It is much easier to get a job in an top-notch industry research lab than an R1 professorship for one simple reason: there are vastly more such research lab jobs available.
To illustrate this, let's consider an illustrative example. The Stanford Computer Science faculty has 55 professors. To sustain a department of that size, they'll probably be hiring 2-4 people per year, depending on what fraction fail to make tenure. Meanwhile, right next door is its cousin, SRI International, with about 2100 employees: most of those don't have PhDs, but a lot of them do, and a quick search on their open job postings finds more than a dozen that are looking for a PhD-level candidate right now. That's just one company, and one you've probably never even heard of. There's a lot more big ones out there, and far more than that if you start considering the smaller ones as well.

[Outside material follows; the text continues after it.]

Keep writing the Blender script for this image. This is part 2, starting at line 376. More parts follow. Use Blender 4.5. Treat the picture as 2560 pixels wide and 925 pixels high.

Now, getting back into a professorship, that's a different story. It most certainly can be done, if you maintain a good research presence. For most people, however, the trip to industry is a one-way trip, simply because you generally don't have to publish. Many research companies like it when you publish, and many strongly encourage it---but the fact that they have to encourage it should tell you that the incentives are just not there the same way. At a company, you are not measured primarily by your ability to publish, and so it tends to get triaged in favor of other things, like writing proposals, delivering demos to customers, or product development. There's nothing against publishing, but there's no "publish or perish" and so there's a lot less publishing.
Bottom line: you can move in either direction, but it's a lot easier to move from university to industry than the reverse.